#### [Requirement]
Would you output the whole listing below, exactly as it reads?

** START **

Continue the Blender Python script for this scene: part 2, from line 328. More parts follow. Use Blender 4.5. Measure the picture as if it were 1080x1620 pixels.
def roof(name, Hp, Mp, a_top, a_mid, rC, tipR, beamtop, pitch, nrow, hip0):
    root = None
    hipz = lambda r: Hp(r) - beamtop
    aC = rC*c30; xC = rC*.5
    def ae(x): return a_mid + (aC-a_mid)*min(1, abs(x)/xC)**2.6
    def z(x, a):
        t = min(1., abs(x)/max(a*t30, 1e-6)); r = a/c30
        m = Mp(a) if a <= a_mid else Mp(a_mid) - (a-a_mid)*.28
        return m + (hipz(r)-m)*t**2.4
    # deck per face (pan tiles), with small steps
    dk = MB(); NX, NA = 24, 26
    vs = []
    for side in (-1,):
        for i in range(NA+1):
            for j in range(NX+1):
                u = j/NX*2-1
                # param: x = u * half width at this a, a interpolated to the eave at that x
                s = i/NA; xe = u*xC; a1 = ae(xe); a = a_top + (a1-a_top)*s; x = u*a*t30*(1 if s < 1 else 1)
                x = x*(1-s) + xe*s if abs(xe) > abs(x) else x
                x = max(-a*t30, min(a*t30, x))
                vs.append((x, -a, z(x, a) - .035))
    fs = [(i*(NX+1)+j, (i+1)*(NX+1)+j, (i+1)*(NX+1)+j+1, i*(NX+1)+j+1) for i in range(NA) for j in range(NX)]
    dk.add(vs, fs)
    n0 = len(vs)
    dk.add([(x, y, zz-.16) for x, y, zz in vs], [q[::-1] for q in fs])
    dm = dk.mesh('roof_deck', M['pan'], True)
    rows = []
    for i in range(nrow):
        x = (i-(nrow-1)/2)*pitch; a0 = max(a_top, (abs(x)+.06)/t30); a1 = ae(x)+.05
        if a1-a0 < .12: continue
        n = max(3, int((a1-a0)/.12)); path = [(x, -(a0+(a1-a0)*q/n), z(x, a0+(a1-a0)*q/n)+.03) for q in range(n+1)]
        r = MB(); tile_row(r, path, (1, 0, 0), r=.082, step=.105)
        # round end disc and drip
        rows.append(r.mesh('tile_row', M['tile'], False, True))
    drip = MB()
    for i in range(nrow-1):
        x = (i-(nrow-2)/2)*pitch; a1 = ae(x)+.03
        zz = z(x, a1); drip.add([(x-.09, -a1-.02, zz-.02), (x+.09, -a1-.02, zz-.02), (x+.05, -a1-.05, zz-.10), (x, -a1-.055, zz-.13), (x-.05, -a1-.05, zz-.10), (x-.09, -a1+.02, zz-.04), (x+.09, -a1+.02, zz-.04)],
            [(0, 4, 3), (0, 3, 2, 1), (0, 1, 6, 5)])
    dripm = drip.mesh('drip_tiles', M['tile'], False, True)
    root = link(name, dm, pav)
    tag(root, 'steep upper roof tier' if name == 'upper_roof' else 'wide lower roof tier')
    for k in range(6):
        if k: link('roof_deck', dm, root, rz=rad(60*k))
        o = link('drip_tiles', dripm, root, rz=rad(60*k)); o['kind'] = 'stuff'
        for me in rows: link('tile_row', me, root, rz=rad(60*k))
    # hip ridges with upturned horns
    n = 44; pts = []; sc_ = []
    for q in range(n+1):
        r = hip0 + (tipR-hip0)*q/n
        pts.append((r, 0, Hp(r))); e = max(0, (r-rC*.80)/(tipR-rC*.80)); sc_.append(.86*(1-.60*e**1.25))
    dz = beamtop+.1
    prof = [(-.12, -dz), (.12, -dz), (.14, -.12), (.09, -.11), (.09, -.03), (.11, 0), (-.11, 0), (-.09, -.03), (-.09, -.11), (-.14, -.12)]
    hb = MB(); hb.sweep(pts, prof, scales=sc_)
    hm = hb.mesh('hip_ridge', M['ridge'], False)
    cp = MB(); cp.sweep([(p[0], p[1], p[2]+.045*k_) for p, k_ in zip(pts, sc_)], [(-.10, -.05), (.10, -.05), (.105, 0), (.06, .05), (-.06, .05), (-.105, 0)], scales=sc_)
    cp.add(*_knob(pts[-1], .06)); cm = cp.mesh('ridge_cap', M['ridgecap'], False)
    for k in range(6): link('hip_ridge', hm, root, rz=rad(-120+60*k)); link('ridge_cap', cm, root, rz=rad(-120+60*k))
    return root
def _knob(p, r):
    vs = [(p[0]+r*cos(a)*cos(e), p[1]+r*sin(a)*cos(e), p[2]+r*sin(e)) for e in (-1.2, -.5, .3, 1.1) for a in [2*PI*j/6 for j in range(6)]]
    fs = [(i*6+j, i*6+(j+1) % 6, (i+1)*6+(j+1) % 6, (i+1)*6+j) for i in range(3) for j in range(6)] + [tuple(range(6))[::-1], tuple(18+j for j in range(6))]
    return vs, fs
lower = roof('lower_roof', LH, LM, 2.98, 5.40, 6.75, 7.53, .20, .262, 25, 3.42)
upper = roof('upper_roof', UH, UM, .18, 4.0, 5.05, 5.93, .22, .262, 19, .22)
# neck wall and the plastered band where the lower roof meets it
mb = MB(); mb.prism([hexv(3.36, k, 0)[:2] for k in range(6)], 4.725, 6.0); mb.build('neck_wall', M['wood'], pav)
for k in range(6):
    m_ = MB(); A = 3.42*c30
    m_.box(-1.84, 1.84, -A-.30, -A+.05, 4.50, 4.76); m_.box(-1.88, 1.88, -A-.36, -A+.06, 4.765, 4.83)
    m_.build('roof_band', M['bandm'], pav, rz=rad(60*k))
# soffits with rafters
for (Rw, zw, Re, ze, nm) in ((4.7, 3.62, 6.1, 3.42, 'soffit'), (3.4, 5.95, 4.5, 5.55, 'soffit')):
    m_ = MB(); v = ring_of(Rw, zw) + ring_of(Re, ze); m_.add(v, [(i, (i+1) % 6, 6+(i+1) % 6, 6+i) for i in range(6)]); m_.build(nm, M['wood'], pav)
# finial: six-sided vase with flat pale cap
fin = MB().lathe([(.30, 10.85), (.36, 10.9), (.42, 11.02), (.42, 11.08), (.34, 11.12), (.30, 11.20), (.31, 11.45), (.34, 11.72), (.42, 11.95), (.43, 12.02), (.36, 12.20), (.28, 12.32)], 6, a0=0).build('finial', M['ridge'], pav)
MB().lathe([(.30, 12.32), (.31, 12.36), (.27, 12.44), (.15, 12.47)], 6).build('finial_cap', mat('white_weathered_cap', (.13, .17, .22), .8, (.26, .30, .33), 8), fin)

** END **

#### [Result for this task]
Continue the Blender Python script for this scene: part 2, from line 328. More parts follow. Use Blender 4.5. Measure the picture as if it were 1080x1620 pixels.
def roof(name, Hp, Mp, a_top, a_mid, rC, tipR, beamtop, pitch, nrow, hip0):
    root = None
    hipz = lambda r: Hp(r) - beamtop
    aC = rC*c30; xC = rC*.5
    def ae(x): return a_mid + (aC-a_mid)*min(1, abs(x)/xC)**2.6
    def z(x, a):
        t = min(1., abs(x)/max(a*t30, 1e-6)); r = a/c30
        m = Mp(a) if a <= a_mid else Mp(a_mid) - (a-a_mid)*.28
        return m + (hipz(r)-m)*t**2.4
    # deck per face (pan tiles), with small steps
    dk = MB(); NX, NA = 24, 26
    vs = []
    for side in (-1,):
        for i in range(NA+1):
            for j in range(NX+1):
                u = j/NX*2-1
                # param: x = u * half width at this a, a interpolated to the eave at that x
                s = i/NA; xe = u*xC; a1 = ae(xe); a = a_top + (a1-a_top)*s; x = u*a*t30*(1 if s < 1 else 1)
                x = x*(1-s) + xe*s if abs(xe) > abs(x) else x
                x = max(-a*t30, min(a*t30, x))
                vs.append((x, -a, z(x, a) - .035))
    fs = [(i*(NX+1)+j, (i+1)*(NX+1)+j, (i+1)*(NX+1)+j+1, i*(NX+1)+j+1) for i in range(NA) for j in range(NX)]
    dk.add(vs, fs)
    n0 = len(vs)
    dk.add([(x, y, zz-.16) for x, y, zz in vs], [q[::-1] for q in fs])
    dm = dk.mesh('roof_deck', M['pan'], True)
    rows = []
    for i in range(nrow):
        x = (i-(nrow-1)/2)*pitch; a0 = max(a_top, (abs(x)+.06)/t30); a1 = ae(x)+.05
        if a1-a0 < .12: continue
        n = max(3, int((a1-a0)/.12)); path = [(x, -(a0+(a1-a0)*q/n), z(x, a0+(a1-a0)*q/n)+.03) for q in range(n+1)]
        r = MB(); tile_row(r, path, (1, 0, 0), r=.082, step=.105)
        # round end disc and drip
        rows.append(r.mesh('tile_row', M['tile'], False, True))
    drip = MB()
    for i in range(nrow-1):
        x = (i-(nrow-2)/2)*pitch; a1 = ae(x)+.03
        zz = z(x, a1); drip.add([(x-.09, -a1-.02, zz-.02), (x+.09, -a1-.02, zz-.02), (x+.05, -a1-.05, zz-.10), (x, -a1-.055, zz-.13), (x-.05, -a1-.05, zz-.10), (x-.09, -a1+.02, zz-.04), (x+.09, -a1+.02, zz-.04)],
            [(0, 4, 3), (0, 3, 2, 1), (0, 1, 6, 5)])
    dripm = drip.mesh('drip_tiles', M['tile'], False, True)
    root = link(name, dm, pav)
    tag(root, 'steep upper roof tier' if name == 'upper_roof' else 'wide lower roof tier')
    for k in range(6):
        if k: link('roof_deck', dm, root, rz=rad(60*k))
        o = link('drip_tiles', dripm, root, rz=rad(60*k)); o['kind'] = 'stuff'
        for me in rows: link('tile_row', me, root, rz=rad(60*k))
    # hip ridges with upturned horns
    n = 44; pts = []; sc_ = []
    for q in range(n+1):
        r = hip0 + (tipR-hip0)*q/n
        pts.append((r, 0, Hp(r))); e = max(0, (r-rC*.80)/(tipR-rC*.80)); sc_.append(.86*(1-.60*e**1.25))
    dz = beamtop+.1
    prof = [(-.12, -dz), (.12, -dz), (.14, -.12), (.09, -.11), (.09, -.03), (.11, 0), (-.11, 0), (-.09, -.03), (-.09, -.11), (-.14, -.12)]
    hb = MB(); hb.sweep(pts, prof, scales=sc_)
    hm = hb.mesh('hip_ridge', M['ridge'], False)
    cp = MB(); cp.sweep([(p[0], p[1], p[2]+.045*k_) for p, k_ in zip(pts, sc_)], [(-.10, -.05), (.10, -.05), (.105, 0), (.06, .05), (-.06, .05), (-.105, 0)], scales=sc_)
    cp.add(*_knob(pts[-1], .06)); cm = cp.mesh('ridge_cap', M['ridgecap'], False)
    for k in range(6): link('hip_ridge', hm, root, rz=rad(-120+60*k)); link('ridge_cap', cm, root, rz=rad(-120+60*k))
    return root
def _knob(p, r):
    vs = [(p[0]+r*cos(a)*cos(e), p[1]+r*sin(a)*cos(e), p[2]+r*sin(e)) for e in (-1.2, -.5, .3, 1.1) for a in [2*PI*j/6 for j in range(6)]]
    fs = [(i*6+j, i*6+(j+1) % 6, (i+1)*6+(j+1) % 6, (i+1)*6+j) for i in range(3) for j in range(6)] + [tuple(range(6))[::-1], tuple(18+j for j in range(6))]
    return vs, fs
lower = roof('lower_roof', LH, LM, 2.98, 5.40, 6.75, 7.53, .20, .262, 25, 3.42)
upper = roof('upper_roof', UH, UM, .18, 4.0, 5.05, 5.93, .22, .262, 19, .22)
# neck wall and the plastered band where the lower roof meets it
mb = MB(); mb.prism([hexv(3.36, k, 0)[:2] for k in range(6)], 4.725, 6.0); mb.build('neck_wall', M['wood'], pav)
for k in range(6):
    m_ = MB(); A = 3.42*c30
    m_.box(-1.84, 1.84, -A-.30, -A+.05, 4.50, 4.76); m_.box(-1.88, 1.88, -A-.36, -A+.06, 4.765, 4.83)
    m_.build('roof_band', M['bandm'], pav, rz=rad(60*k))
# soffits with rafters
for (Rw, zw, Re, ze, nm) in ((4.7, 3.62, 6.1, 3.42, 'soffit'), (3.4, 5.95, 4.5, 5.55, 'soffit')):
    m_ = MB(); v = ring_of(Rw, zw) + ring_of(Re, ze); m_.add(v, [(i, (i+1) % 6, 6+(i+1) % 6, 6+i) for i in range(6)]); m_.build(nm, M['wood'], pav)
# finial: six-sided vase with flat pale cap
fin = MB().lathe([(.30, 10.85), (.36, 10.9), (.42, 11.02), (.42, 11.08), (.34, 11.12), (.30, 11.20), (.31, 11.45), (.34, 11.72), (.42, 11.95), (.43, 12.02), (.36, 12.20), (.28, 12.32)], 6, a0=0).build('finial', M['ridge'], pav)
MB().lathe([(.30, 12.32), (.31, 12.36), (.27, 12.44), (.15, 12.47)], 6).build('finial_cap', mat('white_weathered_cap', (.13, .17, .22), .8, (.26, .30, .33), 8), fin)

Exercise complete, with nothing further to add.